Oggi la moneta unica europea rappresenta il 20% circa delle riserve e delle transazioni internazionali. Le prime emissioni di titoli europei per il Next Generation Eu sono state accolte benissimo sulle piazze internazionali. Tanto quanto quelle del Tesoro Usa. Il commento di Giuseppe Pennisi
L’economia e la finanza internazionale sono considerate la parte meno allegra di quella che è stata chiamata da Thomas Carlyle “la triste scienza”; vengono studiate all’università nei corsi di economia, ma i pochi cultori restano nel mondo accademico e non hanno la luce dei riflettori dei loro colleghi che si occupano invece di macroeconomia, finanza pubblica, economia del lavoro e di impresa e simili.
Per questa ragione, poco si parla sulla stampa italiana di un effetto collaterale importante del Next Generation Eu: la crescita soprattutto potenziale del ruolo dell’euro nell’economia e nella finanza internazionale. Una crescita che riguarda tutti noi.
Quando trent’anni fa sono stati formulati i primi piani concreti per la nascita dell’unione monetaria europea e quando circa vent’anni fa è nata la moneta unica, uno degli obiettivi dei “Padri Fondatori” era di far sì che l’Europa disponesse di un’unità di conto, di transazione e di riserva che potesse gareggiare con quello che veniva considerato, a torto o a ragione, lo “strapotere” del dollaro Usa nell’economia e nella finanza internazionale.
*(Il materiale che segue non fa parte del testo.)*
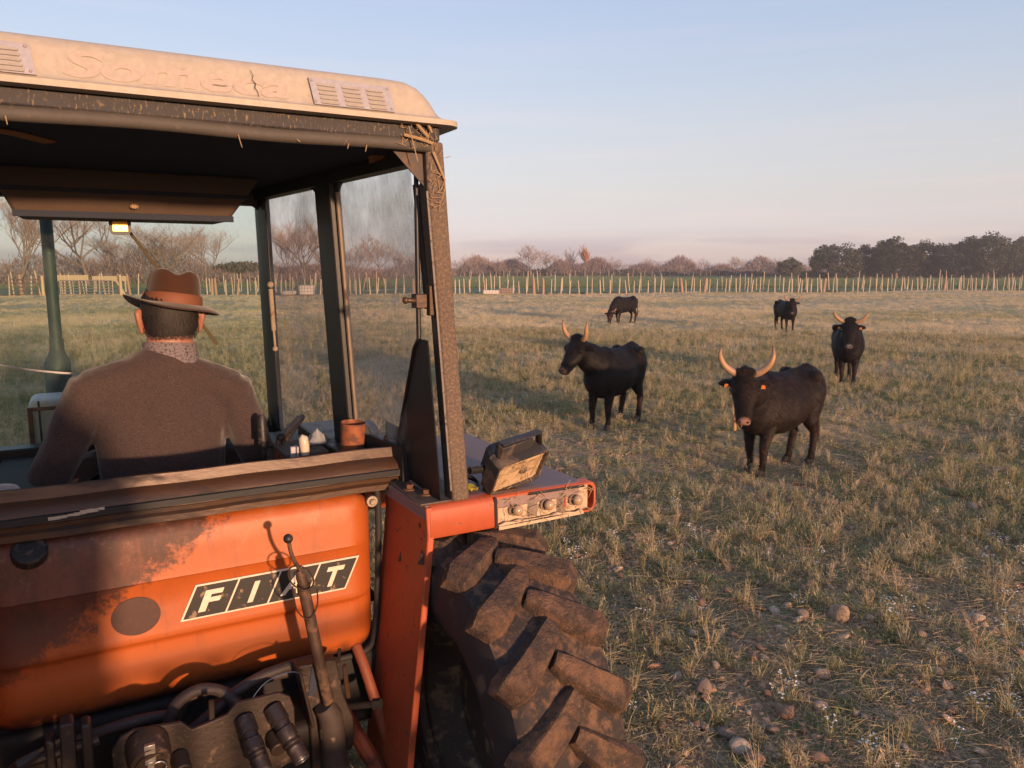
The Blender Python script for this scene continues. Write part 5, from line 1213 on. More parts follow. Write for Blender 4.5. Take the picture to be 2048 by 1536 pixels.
def cow(label, loc, face, poll, headdir, drop, hide, horns, tags=True, legs=None, nose=(0.30, 0.17, 0.15), hl=0.53, bell=False, scale=1.0, belly=0.0, coat=0, group="black cattle in the field", tail_side=1):
    """local frame: x forward, y left, feet on z = 0. poll: top of the head, headdir: horizontal facing of the head (local angle), drop: steepness of the face"""
    root = empty("cow", (loc[0], loc[1], float(gz(loc[0], loc[1]))), math.atan2(face[1], face[0])); root.scale = (scale,) * 3
    tag(root, label, "cow", group)
    P = Vector(poll); hd = Vector((math.cos(headdir), math.sin(headdir), 0)); hs = Vector((-hd.y, hd.x, 0))
    fd = (hd * math.cos(drop) - Vector((0, 0, 1)) * math.sin(drop)).normalized(); fu = fd.cross(hs) * -1
    if fu.dot(hd) < 0: fu = -fu                      # normal of the forehead, pointing forward/up
    mb = MB()
    # barrel
    sec = [(-0.70, 0.92, 0.06, 0.12), (-0.66, 0.92, 0.15, 0.19), (-0.56, 0.91, 0.235, 0.25), (-0.42, 0.875, 0.265, 0.285), (-0.24, 0.815 - belly * 0.3, 0.245, 0.30 + belly * 0.3), (0.02, 0.80 - belly * 0.5, 0.292, 0.335 + belly * 0.5), (0.22, 0.79, 0.282, 0.35), (0.40, 0.805, 0.255, 0.345), (0.52, 0.83, 0.205, 0.305), (0.61, 0.86, 0.13, 0.21)]
    mb.tube([(x, 0, z) for x, z, a, b in sec], 0, 28, ab=[(a, b) for x, z, a, b in sec], up=(0, 0, 1))
    mb.tube([(-0.66, 0, 1.10), (-0.50, 0, 1.145), (-0.28, 0, 1.10), (0.06, 0, 1.075), (0.34, 0, 1.125), (0.47, 0, 1.10)], [0.045, 0.055, 0.045, 0.05, 0.065, 0.055], 10)      # spine and withers
    for s_ in (-1, 1): mb.ball((-0.39, s_ * 0.19, 1.075), (0.085, 0.075, 0.07)); mb.ball((-0.68, s_ * 0.07, 1.00), (0.05, 0.045, 0.06)); mb.ball((0.36, s_ * 0.13, 0.92), (0.14, 0.10, 0.22))
    # neck
    nb = Vector((0.44, 0, 0.93)); low = P + fd * 0.10 - fu * 0.085
    mid = nb.lerp(low, 0.5) + Vector((0.03, 0, 0.015))
    nk = catmull([nb - Vector((0.10, 0, 0.02)), nb, mid, low], 4); m_ = len(nk)
    mb.tube(nk, 0, 20, ab=[(np.interp(i / (m_ - 1), [0, 0.33, 0.67, 1], [0.215, 0.195, 0.150, 0.115]), np.interp(i / (m_ - 1), [0, 0.33, 0.67, 1], [0.255, 0.240, 0.195, 0.125])) for i in range(m_)], up=(0, 0, 1) if P.z > 0.75 else (0.5, 0, 0.85))
    mb.tube([Vector((0.48, 0, 0.56)), Vector((0.56, 0, 0.66)), nb.lerp(low, 0.45) - Vector((0.0, 0, 0.16))], [0.10, 0.09, 0.045], 10)                                                # brisket and dewlap
    # head
    hsec = [(-0.045, 0.085, 0.060, -0.055), (0.0, 0.122, 0.098, -0.065), (0.07, 0.136, 0.125, -0.078), (0.17, 0.134, 0.134, -0.085), (0.26, 0.108, 0.120, -0.078), (0.36, 0.080, 0.095, -0.062), (0.45, 0.074, 0.078, -0.050), (hl - 0.015, 0.076, 0.070, -0.045), (hl + 0.012, 0.055, 0.048, -0.047)]
    mb.tube([P + fd * d + fu * off for d, a, b, off in hsec], 0, 20, ab=[(a, b) for d, a, b, off in hsec], up=fu)
    mb.tube([P - hs * 0.09 + fu * 0.0, P + fd * -0.03 + fu * 0.005, P + hs * 0.09], [0.045, 0.055, 0.045], 10)                                                                      # poll ridge
    for s_ in (-1, 1):
        mb.ball(P + fd * 0.165 + hs * s_ * 0.116 - fu * 0.030, (0.036, 0.036, 0.034), 10, 8)
        # ear: cupped leaf out to the side
        e0 = P + fd * 0.075 + hs * s_ * 0.11 - fu * 0.07
        e1 = e0 + hs * s_ * 0.085 - Vector((0, 0, 0.004)) - fu * 0.02; e2 = e0 + hs * s_ * 0.165 - Vector((0, 0, 0.012)) - fu * 0.03
        mb.tube([e0, e0.lerp(e1, 0.6), e1, e1.lerp(e2, 0.6), e2], 0, 10, ab=[(0.022, 0.024), (0.018, 0.040), (0.015, 0.048), (0.013, 0.038), (0.010, 0.012)], up=(fd * -1))
    # legs
    lg = legs or {}
    hooves = []
    for key, x0, s_ in (("fl", 0.36, 1), ("fr", 0.36, -1), ("hl", -0.48, 1), ("hr", -0.48, -1)):
        dx, dy = lg.get(key, (0, 0)); y0 = s_ * 0.125
        if key[0] == "f":
            pts = [(x0 - 0.02, y0 * 0.9, 0.80), (x0 - 0.03, y0 * 1.05, 0.62), (x0 + dx * 0.35, y0 * 1.05 + dy * 0.3, 0.50), (x0 + 0.02 + dx * 0.6, y0 + dy * 0.6, 0.335), (x0 + 0.02 + dx * 0.65, y0 + dy * 0.65, 0.29), (x0 + dx * 0.85, y0 + dy * 0.85, 0.17), (x0 + dx * 0.95, y0 + dy * 0.95, 0.105), (x0 + 0.02 + dx, y0 + dy, 0.055)]
            ab = [(0.105, 0.17), (0.088, 0.125), (0.066, 0.078), (0.048, 0.052), (0.044, 0.048), (0.031, 0.036), (0.040, 0.044), (0.040, 0.050)]
        else:
            pts = [(x0 + 0.03, y0 * 1.0, 0.86), (x0 + 0.07, y0 * 1.15, 0.70), (x0 + 0.06 + dx * 0.2, y0 * 1.1 + dy * 0.2, 0.57), (x0 - 0.05 + dx * 0.5, y0 + dy * 0.5, 0.445), (x0 - 0.085 + dx * 0.6, y0 + dy * 0.6, 0.385), (x0 - 0.055 + dx * 0.85, y0 + dy * 0.85, 0.20), (x0 - 0.04 + dx * 0.95, y0 + dy * 0.95, 0.105), (x0 - 0.01 + dx, y0 + dy, 0.055)]
            ab = [(0.12, 0.20), (0.105, 0.165), (0.082, 0.115), (0.052, 0.068), (0.044, 0.056), (0.032, 0.039), (0.041, 0.046), (0.042, 0.052)]
        mb.tube(pts, 0, 14, ab=ab, up=(1, 0, 0)); hooves.append(pts[-1])
    # tail
    ty = tail_side * 0.02
    mb.tube(catmull([(-0.66, 0, 1.06), (-0.735, ty, 1.0), (-0.755, ty, 0.80), (-0.745, ty * 2, 0.55)], 4), [0.035, 0.034, 0.033, 0.032, 0.030, 0.028, 0.026, 0.025, 0.024, 0.023, 0.022, 0.021, 0.020], 8)
    me = organic("body", mb, hide, 0.0135, 6)
    co = np.empty(len(me.vertices) * 3); me.vertices.foreach_get("co", co); co = co.reshape(-1, 3)
    rgba = np.zeros((len(co), 4)); rgba[:, :3] = (0.10, 0.05, 0.03)
    ms = np.array(P + fd * (hl - 0.005) + fu * -0.025); d = np.linalg.norm(co - ms, axis=1)
    k = np.clip((0.078 - d) / 0.03, 0, 1); rgba[:, :3] = np.where(k[:, None] > 0, np.array(nose), rgba[:, :3]); rgba[:, 3] = k * 0.9
    shin = (co[:, 2] < 0.42) & (co[:, 2] > 0.12) & (k <= 0); rgba[shin, 3] = 0.6 * np.clip(1 - abs(co[shin, 2] - 0.30) / 0.14, 0, 1); rgba[shin, :3] = (0.075, 0.030, 0.016)
    set_col(me, rgba)
    link_mesh("body", me, root)
    if coat:
        # short shaggy coat combed back and down
        nh = coat; tri = np.array([p.vertices[:3] for p in me.polygons]); vn = np.empty(len(me.vertices) * 3); me.vertices.foreach_get("normal", vn); vn = vn.reshape(-1, 3)
        pick = tri[rng.integers(0, len(tri), nh)]; w3 = rng.dirichlet((1, 1, 1), nh)
        pp = (co[pick] * w3[:, :, None]).sum(1); nn = vn[pick[:, 0]]
        ok = (pp[:, 2] > 0.16) & (np.linalg.norm(pp - ms, axis=1) > 0.09); pp, nn = pp[ok], nn[ok]; nh = len(pp)
        comb = np.column_stack([np.full(nh, -0.7), rng.normal(0, 0.25, nh), np.full(nh, -0.75) + rng.normal(0, 0.25, nh)]); comb -= nn * (comb * nn).sum(1, keepdims=True)
        comb /= np.linalg.norm(comb, axis=1, keepdims=True) + 1e-6
        ln = rng.uniform(0.022, 0.055, nh)[:, None]; tipv = pp + comb * ln + nn * (0.006 + rng.random((nh, 1)) * 0.010); sdv = np.cross(comb, nn) * 0.0024
        vv = np.empty((nh * 3, 3)); vv[0::3] = pp - sdv; vv[1::3] = pp + sdv; vv[2::3] = tipv
        hm = bpy.data.meshes.new("coat"); hm.from_pydata(vv.tolist(), [], np.arange(nh * 3).reshape(-1, 3).tolist()); hm.materials.append(COAT[hide.name]); hm.update()
        link_mesh("coat", hm, root)
    for x, y, z in hooves:
        mb = MB(); mb.tube([(x + 0.005, y, 0.075), (x + 0.015, y, 0.04), (x + 0.025, y, -0.01)], 0, 12, ab=[(0.040, 0.044), (0.044, 0.055), (0.047, 0.062)], up=(1, 0, 0)); mb.build("hoof", M["hoof"], root, smooth=50)
    # tail tuft
    mb = MB(); rs_ = random.Random(int(loc[0] * 100))
    for i in range(46):
        a = rs_.uniform(0, 2 * PI); r_ = rs_.uniform(0, 0.03); L_ = rs_.uniform(0.18, 0.34); z0 = rs_.uniform(0.50, 0.60)
        mb.tube([(-0.745 + r_ * 0.3 * math.cos(a), ty * 2 + r_ * 0.3 * math.sin(a), z0), (-0.745 + r_ * math.cos(a), ty * 2 + r_ * math.sin(a), z0 - L_ * 0.5), (-0.74 + r_ * 1.2 * math.cos(a), ty * 2 + r_ * 1.2 * math.sin(a), z0 - L_)], [0.006, 0.006, 0.001], 4)
    mb.build("tail_tuft", worn("tail_hair", (0.05, 0.024, 0.014), (0.09, 0.042, 0.022), None, 0.7, scale=20), root, smooth=80)
    # horns: points given as (side, up, forward) from the poll
    for s_ in (-1, 1):
        pts = horns[0] if s_ < 0 else horns[1]
        base = P + hs * s_ * 0.0
        path = catmull([base + hs * (s_ * a) + Vector((0, 0, 1)) * b + hd * c for a, b, c in pts], 6); m_ = len(path)
        rr_ = [np.interp(i / (m_ - 1), [0, 0.15, 0.6, 0.9, 1], [0.042, 0.039, 0.030, 0.015, 0.004]) for i in range(m_)]
        mb = MB(); mb.tube(path, rr_, 12); o = mb.build("horn", HORN, root, smooth=70)
        nv = len(o.data.vertices); u = np.repeat(np.arange(m_) / (m_ - 1), 12)[:nv]
        cols = np.stack([np.interp(u, [0, 0.2, 0.7, 0.88, 1], c) for c in ([0.24, 0.34, 0.36, 0.24, 0.07], [0.17, 0.20, 0.19, 0.13, 0.05], [0.13, 0.11, 0.09, 0.07, 0.04])], 1)
        set_col(o.data, np.concatenate([cols, np.ones((nv, 1))], 1))
        mb = MB(); mb.ball(P + fd * 0.172 + hs * s_ * 0.140 - fu * 0.018, 0.018, 10, 8); mb.build("eye", M["eye_black"], root, smooth=180)
        if tags:
            e = P + fd * 0.075 + hs * s_ * 0.185 - fu * 0.05 - Vector((0, 0, 0.045))
            mb = MB(); c_ = e + hd * 0.02; w_ = hs * 0.023; h_ = Vector((0, 0, 0.021))
            mb.prism([c_ - w_ - h_, c_ + w_ - h_, c_ + w_ * 0.9 + h_ * 0.5, c_ + w_ * 0.3 + h_, c_ - w_ * 0.3 + h_, c_ - w_ * 0.9 + h_ * 0.5], hd * 0.004); mb.build("ear_tag", M["tag_orange"], root)
    if nose:
        for s_ in (-1, 1):
            mb = MB(); mb.ball(P + fd * (hl - 0.004) + hs * s_ * 0.040 + fu * 0.012, (0.012, 0.012, 0.011), 8, 6); mb.build("nostril", M["eye_black"], root, smooth=180)
    return root, P, hd, hs

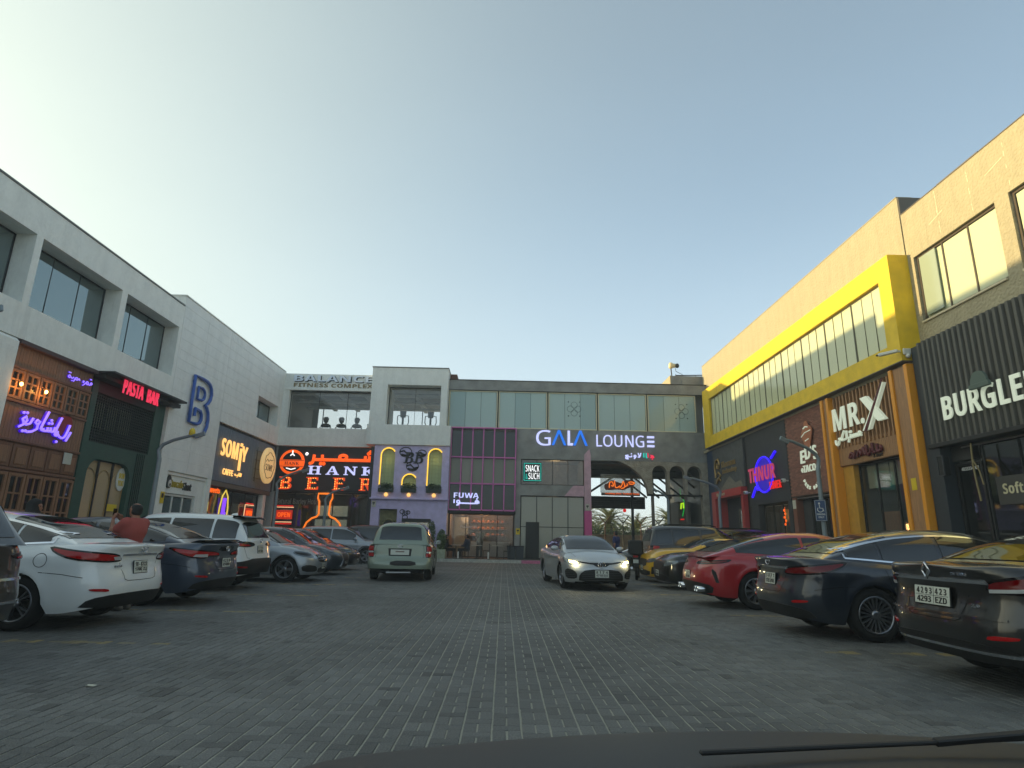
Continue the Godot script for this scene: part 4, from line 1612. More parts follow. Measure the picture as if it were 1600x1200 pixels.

Era una vecchia questione oggetto di controversia da quando nel 1944, a Bretton Woods, venne definito il dollar exchange standard, un sistema monetario a tassi di cambio o fissi o gestiti collegialmente (tramite il Fondo Monetario Internazionale-Fmi) e imperniato sul dollaro Usa, ancorato a sua volta sull’oro che il Tesoro americano si impegnava ad acquistare ad un prezzo convenzionale, anche esso stabilito collegialmente. Il sistema funzionò sino a quando gli Stati Uniti erano il Paese militarmente più forte, tecnologicamente più avanzato, finanziariamente più ricco della comunità internazionale. Già negli anni Sessanta del secolo scorso, si levavano in Europa (soprattutto in Francia) proteste secondo cui questo sistema avrebbe dato un “potere di signoraggio” eccessivo agli Stati Uniti. Il sistema crollò il Ferragosto 1970; per due anni si tentò di rappezzarlo, ma da allora è in vigore un meccanismo a cambi flessibili (nell’ambito delle regole Fmi).
Tuttavia, il dollaro Usa è rimasto al centro del sistema. Il 60% delle riserve delle banche centrali e delle transazioni commerciali e finanziarie internazionali sono denominate in dollari. Ciò fa parlare la Cina ed alcuni settori del “populismo” europeo di eccessivo potere della politica americana, tramite il dollaro, sulla finanza e sull’economia internazionale. Pechino sta tentando da anni di fare diventare la propria moneta come principale strumento di riserva e di transazione regionale nell’area del Pacifico per poi (un giorno ancora lontano) sfidare il greenback emesso dalle autorità americane, ma c’è poca fiducia nel renmimbi cinese specialmente come valuta di riserva.
Lo scorso marzo, i leader dell’Unione europea (Ue) hanno lanciato l’auspicio che un aumento del ruolo dell’euro desse all’Ue una maggiore autonomia strategica, locuzione poco chiara che in effetti rifletteva l’irritazione di diversi Stati dell’Unione di sentirsi quasi tirati per i capelli nella nuova tornata di sanzioni nei confronti dell’Iran. La geopolitica, quindi, è sempre una determinante di non poco rilievo nell’economia e nella finanza internazionale.
La forza del dollaro Usa è sempre stata quella di essere considerato l’ultima spiaggia, l’approdo più sicuro in caso di turbolenze. Ruolo a cui di renmimbi (noto per essere molto manipolato dalle autorità della Città Proibita) non può aspirare.
Può farci un pensierino l’Ue per l’euro? Oggi la moneta unica europea rappresenta il 20% circa delle riserve e delle transazioni internazionali. Le prime emissioni di titoli europei per il Next Generation Eu sono state accolte benissimo sulle piazze internazionali. Tanto quanto quelle del Tesoro Usa.
Non è la prima volta che la Commissione europea si rivolge ai mercati con sue proprie obbligazioni. Ciò è già avvenuto una dozzina di volte. Questa volta, però, sia per il Sure che, soprattutto, per il Next Generation Eu, la garanzia esplicita dei 27 Stati membri fornisce ai titoli una forza analoga a quella del dollaro Usa.
È solo l’inizio ma il buon giorno si vede dal mattino.